Mindlessness in A Course in Miracles (ACIM) means so much more than not paying attention. Since we are choosing all the time, being mindless is agreeing with the miscreations of the ego thought system to focus on the projected forms of the world as reality instead of the mind as the cause. It is avoidance of admitting the choice we are really making which is to deny Love, God and Truth by pretending we don’t see how we are choosing, or that we are unable to choose differently (helpless).
ACIM is all about content, or the mind, you are using for the cause; and cause is what you are choosing, or agreeing with, in the mind. You see the corresponding effect once you do that. Forms are the behaviors and things projected into the world as miscreations made by the ego, i.e., they are merely judgments from agreeing with the ego mind as cause.
Forms are mindlessness which leads to helplessness. The natural progression is into projected passive-aggressive behaviors to handle situations.
Mindless:
The definition of mindless is, “Acting or done without justification or concern for the consequences.” In other words, you behave like you don’t have any idea what you are doing and there’s no choice.
Let’s be clear: It is agreeing with the ego that you are a helpless victim of forms (effects of the ego) and there’s nothing you can do but modify behaviors. You are choosing both the “right” and “wrong” ego mind perception which is agreeing with error and using error to correct error.
Helpless
The definition of ‘helpless’ is, “Unable to defend oneself or act without help,” and it plays out like this:
Help: Mindlessness is choosing (agreeing to) the ego’s help as you focus on forms instead of content. You’re at the mercy of ego conditions, must choose among them for experiences, and see no way out (helpless).

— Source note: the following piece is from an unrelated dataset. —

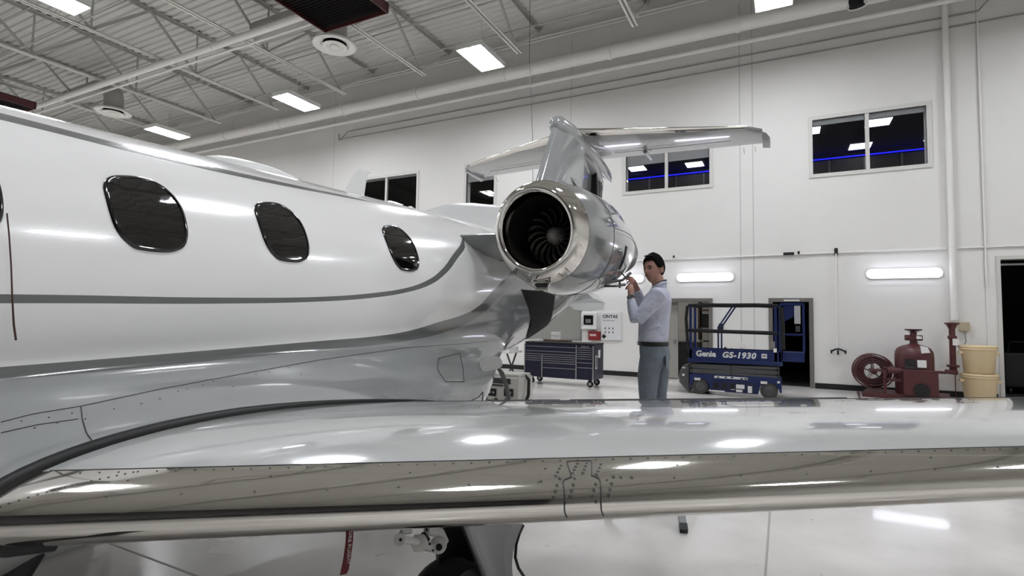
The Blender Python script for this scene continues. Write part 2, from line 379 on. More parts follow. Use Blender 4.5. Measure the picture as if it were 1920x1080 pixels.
# round diffusers with duct
def diffuser(x, y, label, elbow):
    z = 8.55; t = thing('ceiling_diffuser', label, 'air diffuser', (x, y, z), 'round ceiling diffusers')
    MB().lathe([(.53, .06), (.55, .0), (.5, -.02), (.36, .03), (.34, .12)], (x, y, z), n=40).build('outer_ring', M_STEEL, t, smooth=True)
    MB().lathe([(.30, -.01), (.31, -.03), (.22, -.05), (.14, .02), (.12, .06)], (x, y, z), n=36).build('inner_cone', M_STEEL, t, smooth=True)
    MB().lathe([(.001, -.06), (.1, -.055), (.12, -.03), (.1, 0)], (x, y, z), n=24).build('centre_plate', M_STEEL, t, smooth=True)
    MB().lathe([(.34, .121), (.335, .125)], (x, y, z), n=36).build('dark_throat', M_DARK, t)
    pts = [(x, y, z + .06), (x, y, z + .5), (x - .1, y, z + .75), (x - .35, y, z + .95), (x - .8, y, z + 1.05), (x - 3.0, y, z + 1.05)]
    MB().tube(pts, .30, 24).build('duct', mat('duct_metal', (170, 169, 165), .4), t, smooth=True)
diffuser(-10.35, 9.9, 'round ceiling diffuser right under the dark red heater box', 1)
diffuser(-21.0, 10.0, 'round ceiling diffuser with elbow duct at far left above aeroplane roof', 1)
pipe('wide white round duct at the top edge beside the dark red heater', [(-9.0, 9.7, 9.6), (-4.6, 9.7, 9.6)], .27, M_STEEL, name='air_duct', n=24)

# heaters
M_LOUV = mat('maroon_louvre', (58, 34, 34), .5)
def heater(x0, x1, y0, y1, z0, label):
    t = thing('unit_heater', label, 'heater', ((x0 + x1) / 2, (y0 + y1) / 2, z0), 'ceiling heaters')
    h = .24
    MB().box(x0, x0 + .03, y0, y1, z0, z0 + h).build('side_panel', M_RED, t); MB().box(x1 - .03, x1, y0, y1, z0, z0 + h).build('side_panel', M_RED, t)
    MB().box(x0, x1, y1 - .03, y1, z0, z0 + h).build('side_panel', M_RED, t); MB().box(x0, x1, y0, y0 + .03, z0, z0 + h).build('side_panel', M_RED, t)
    MB().box(x0, x1, y0, y1, z0 + h - .02, z0 + h).build('top_panel', M_RED, t)
    n = int((y1 - y0) / .085)
    for i in range(n):
        y = y0 + .05 + i * (y1 - y0 - .1) / n
        MB().add([(x0 + .03, y, z0 + .01), (x1 - .03, y, z0 + .01), (x1 - .03, y + .07, z0 + .06), (x0 + .03, y + .07, z0 + .06)], [(0, 1, 2, 3)]).build('louvre', M_LOUV, t)
    MB().box(x0 + .03, x1 - .03, y0 + .03, y1 - .03, z0 + .1, z0 + .11).build('dark_core', M_DARK, t)
heater(-9.95, -7.98, 5.8, 9.2, 8.45, 'dark red ceiling heater box with louvred underside at the top edge')
heater(-24.6, -22.85, 5.6, 8.55, 8.45, 'dark red ceiling heater box at the far left above the aeroplane')

# windows
M_WFR = mat('window_frame_white', (214, 212, 207), .45)
M_PANE = glass_mat('window_glass', (.84, .85, .87))
M_SHADE = mat('roller_shade_grey', (158, 158, 156), .8)
def window(i, x0, x1, shade, mull=True):
    z0, z1 = 5.16, 6.5
    g = bpy.data.objects.new('window_%d' % i, None); COL.objects.link(g); g.location = ((x0 + x1) / 2, WY, z0); g['kind'] = 'structure'
    f = .09
    for bx in ((x0 - f, x1 + f, z0 - f, z0), (x0 - f, x1 + f, z1, z1 + f), (x0 - f, x0, z0, z1), (x1, x1 + f, z0, z1)):
        MB().box(bx[0], bx[1], WY - .03, WY + .06, bx[2], bx[3]).build('window_frame', M_WFR, g, bevel=.004)
    mx = (x0 + x1) / 2
    if mull: MB().box(mx - .04, mx + .04, WY - .01, WY + .07, z0, z1).build('mullion', M_WFR, g)
    for a, b in (((x0, mx - .04), (mx + .04, x1)) if mull else ((x0, x1),)):
        MB().add([(a, WY + .03, z0), (b, WY + .03, z0), (b, WY + .03, z1), (a, WY + .03, z1)], [(0, 1, 2, 3)]).build('pane', M_PANE, g, normals=False)
        if shade: MB().box(a + .01, b - .01, WY + .04, WY + .045, z1 - shade, z1).build('roller_shade', M_SHADE, g)
window(1, .69, 2.93, .13); window(2, -3.92, -1.69, .60); window(3, -9.22, -8.18, .52, False); window(4, -13.95, -11.24, 0)
# upstairs office behind the windows: dark room, ceiling panels, blue light line
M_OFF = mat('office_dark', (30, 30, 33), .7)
M_OFFW = mat('office_wall', (96, 92, 88), .8)
M_PANEL = mat('office_light_panel', (235, 235, 245), .5, emit=3.0)
M_BLUE = mat('blue_light_line', (30, 34, 235), .5, emit=2.2, ecol=(26, 30, 255))
YB2 = 21.0
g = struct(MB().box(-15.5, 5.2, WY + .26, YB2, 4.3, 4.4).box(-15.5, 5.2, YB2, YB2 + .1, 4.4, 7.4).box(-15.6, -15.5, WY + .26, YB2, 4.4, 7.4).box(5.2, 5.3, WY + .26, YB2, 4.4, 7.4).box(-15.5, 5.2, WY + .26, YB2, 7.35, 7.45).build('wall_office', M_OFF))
for a, b in ((-5.7, 4.6),):
    MB().box(a, b, YB2 - .04, YB2, 4.4, 7.15).build('office_partition', M_OFFW, g)
    x = a
    while x < b:
        MB().box(x, x + .06, YB2 - .07, YB2 - .04, 4.4, 7.15).build('partition_post', mat('grey_post', (150, 148, 144), .5), g); x += 1.02
    MB().box(a, b, YB2 - .08, YB2 - .05, 7.2, 7.23).build('blue_light_line', M_BLUE, g)
for (x, y) in ((2.5, 18.1), (2.3, 20.3), (.75, 18.1), (.6, 20.2), (-2.85, 20.3), (-4.9, 20.0), (4.3, 20.2)):
    MB().box(x - .3, x + .3, y - .3, y + .3, 7.33, 7.349).build('light_panel', M_PANEL, g)
MB().box(-5.9, -5.75, WY + .26, YB2, 4.4, 7.35).build('dividing_wall', M_OFF, g)

# wall lamps
def wall_lamp(x, label, dz=0):
    z = 2.70 + dz; t = thing('wall_lamp', label, 'wall lamp', (x, WY, z), 'wall lamps over the doors')
    n = 12; out = []
    for sx, a0 in ((1, -90), (-1, 90)):
        for k in range(n + 1):
            a = R(a0 + 180 * k / n); out.append((x + sx * .58 + .1 * math.cos(a), WY - .13, z + .1 * math.sin(a)))
    MB().prism(out, (0, .08, 0)).build('diffuser', M_WLAMP, t, bevel=.02)
    sc = [((px - x) * 1.04 + x, WY - .06, (pz - z) * 1.12 + z) for px, _, pz in out]
    MB().prism(sc, (0, .06, 0)).build('backplate', M_WHITE, t)
wall_lamp(-1.82, 'long rounded wall lamp above the left doorway and the scissor lift')
wall_lamp(2.43, 'long rounded wall lamp above the red foam tank')
wall_lamp(-4.1, 'long rounded wall lamp half hidden behind the engine and the man')

# doors
def door_frame(i, x0, x1, z, m=M_FRAME, w=.07):
    g = bpy.data.objects.new('door_%d' % i, None); COL.objects.link(g); g.location = ((x0 + x1) / 2, WY, 0); g['kind'] = 'structure'
    MB().box(x0 - w, x0 + .02, WY - .03, WY + .25, 0, z + w).build('jamb', m, g); MB().box(x1 - .02, x1 + w, WY - .03, WY + .25, 0, z + w).build('jamb', m, g)
    MB().box(x0 + .02, x1 - .02, WY - .03, WY + .25, z - .02, z + w).build('head', m, g); return g
d1 = door_frame(1, -3.35, -1.70, 2.08); d2 = door_frame(2, -.25, .58, 2.08)
MB().box(.02, .36, WY - .04, WY - .03, 2.075, 2.11).build('door_closer_plate', M_WHITE, d2)
d3 = door_frame(3, 4.09, 7.6, 2.98, mat('door3_frame', (205, 203, 198), .5), .05)
MB().box(4.11, 7.6, WY + .12, WY + .2, 2.84, 2.88).build('roller_rail', M_ALU, d3)
MB().box(-3.33, -2.52, WY + .12, WY + .17, .02, 2.06).build('door_leaf', mat('door_grey', (150, 146, 140), .5), d1)
MB().box(-2.62, -2.58, WY + .07, WY + .12, .95, 1.05).build('door_handle', M_ALU, d1)
# room behind door 1 (lit) and dark rooms
r1 = struct(MB().box(-6, -6 + .1, WY + .26, 19, 0, 2.8).box(-1.2, -1.1, WY + .26, 19, 0, 2.8).box(-6, -1.1, 19, 19.1, 0, 2.8).box(-6, -1.1, WY + .26, 19, 2.8, 2.9).build('wall_storeroom', M_WALL))
tag(MB().box(-4.1, -3.9, 16.6, 16.8, 2.70, 2.79).build('storeroom_lamp', mat('store_lamp', (250, 250, 245), .5, emit=55)), 'small square ceiling lamp in the room behind the left doorway', 'ceiling lamp')
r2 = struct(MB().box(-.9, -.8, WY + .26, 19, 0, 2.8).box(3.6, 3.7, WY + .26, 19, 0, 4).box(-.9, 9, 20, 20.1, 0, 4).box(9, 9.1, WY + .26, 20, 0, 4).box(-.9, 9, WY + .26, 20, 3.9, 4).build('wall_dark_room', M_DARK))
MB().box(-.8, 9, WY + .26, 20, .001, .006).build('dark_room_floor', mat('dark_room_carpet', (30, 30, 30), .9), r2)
# shelf unit and counter in the storeroom
t = thing('storage_shelf', 'brown storage shelf with dark bin in the room behind left doorway', 'shelf', (-2.35, 18.4, 0))
M_BRN = mat('brown_board', (92, 70, 56), .6)
for z in (.9, 1.35, 1.9, 2.25): MB().box(-2.45, -1.5, 18.1, 18.7, z, z + .04).build('shelf_board', M_BRN, t)
for x in (-2.45, -1.55): MB().box(x, x + .05, 18.1, 18.7, 0, 2.4).build('upright', M_BRN, t)
tag(MB().box(-2.36, -1.62, 18.16, 18.6, 1.392, 1.8).build('storage_bin', M_DGREY, bevel=.02), 'dark grey bin on the brown shelf behind the left doorway', 'bin')
t = thing('counter', 'dark low counter with pale top inside the left doorway', 'counter', (-3.2, 16.6, 0))
MB().box(-3.9, -2.2, 16.2, 17.0, 0, .95).build('cabinet_body', M_DGREY, t); MB().box(-3.95, -2.15, 16.15, 17.05, .95, 1.0).build('counter_top', mat('pale_top', (190, 186, 180), .4), t)
# dark boxes inside door 3
t = thing('dark_trolley', 'black shapeless trolley standing in the dark right doorway', 'trolley', (4.9, 16.4, 0))
MB().box(4.5, 5.3, 16.1, 16.7, .15, .95).build('trolley_body', mat('nearly_black', (10, 10, 11), .5), t, bevel=.04); MB().tube([(4.6, 16.2, .95), (4.65, 16.2, 1.2), (5.2, 16.2, 1.2), (5.25, 16.2, .95)], .02, 8).build('push_handle', M_BLACK, t)
for x in (4.6, 5.2): MB().cyl((x, 16.2, .08), (x + .04, 16.2, .08), .08, 14).build('wheel', M_BLACK, t)

# ================================================================== AEROPLANE
X0 = -2.9
def lerp_tab(tab, x):
    if x <= tab[0][0]: return tab[0][1]
    for (a, b), (c, d) in zip(tab, tab[1:]):
        if x <= c: return b + (d - b) * (x - a) / (c - a)
    return tab[-1][1]
def smooth_tab(tab, x, w=.25): return sum(lerp_tab(tab, x + w * (i - 2) / 2) for i in range(5)) / 5
TOP = [(-3.9, 1.30), (-3.6, 1.62), (-3.1, 1.86), (-2.6, 2.02), (-2.1, 2.16), (-1.5, 2.235), (-1, 2.25), (3, 2.409), (5, 2.50), (7, 2.60), (8.6, 2.62), (9.2, 2.55)]
BOT = [(-3.9, 1.25), (-3.6, 1.05), (-3.1, .93), (-2.4, .82), (-1.5, .76), (-1, .75), (3, .91), (4.2, 1.0), (5.2, 1.12), (6.2, 1.35), (7.6, 1.80), (9.2, 2.40)]
WID = [(-3.9, .03), (-3.6, .24), (-3.1, .42), (-2.4, .60), (-1.5, .73), (-1, .75), (2.7, .75), (3.3, .735), (4, .69), (5, .60), (6, .50), (7, .39), (8, .25), (9.2, .06)]
AF = [(.50, .95), (.60, .985), (.64, 1.018), (.69, 1.052), (.746, 1.080), (.87, 1.106), (1.02, 1.117), (1.2, 1.122), (1.4, 1.119), (1.67, 1.108), (2.0, 1.083), (2.43, 1.04), (3.2, 1.0), (5, 1.0)]
ENV = [(-1.2, 0), (-.6, .25), (0, .75), (.45, 1), (2.7, 1), (3.4, .82), (3.9, .52), (4.5, .2), (5.0, .05), (5.6, 0)]
WTAB = [(-1, 1.15), (2.3, 1.15), (3.0, 1.06), (4.5, .95)]
def bez(p0, p1, p2, p3, t):
    u = 1 - t; return tuple(u * u * u * a + 3 * u * u * t * b + 3 * u * t * t * c + t * t * t * d for a, b, c, d in zip(p0, p1, p2, p3))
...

Defense: When you try to solve form problems within form, instead of giving them up for correction of the mind, the only ego solution is attack. All attack is meant to defend (protect) the ego’s errors, i.e., agree with them by joining them which is projection.
Passive-Aggressive
Passive-aggressive thoughts and behaviors are the ego’s solution to this mindless helplessness. It is a way to feel more powerful and in control of the world.
Most consider war an aggressive attack. Passive is also an attack or a denial of Love because it is agreeing with ego conditions (errors) and projecting those onto another. Because it is so covert, it is harder to recognize until you decide you’ve had enough, bring it into the light and look at it.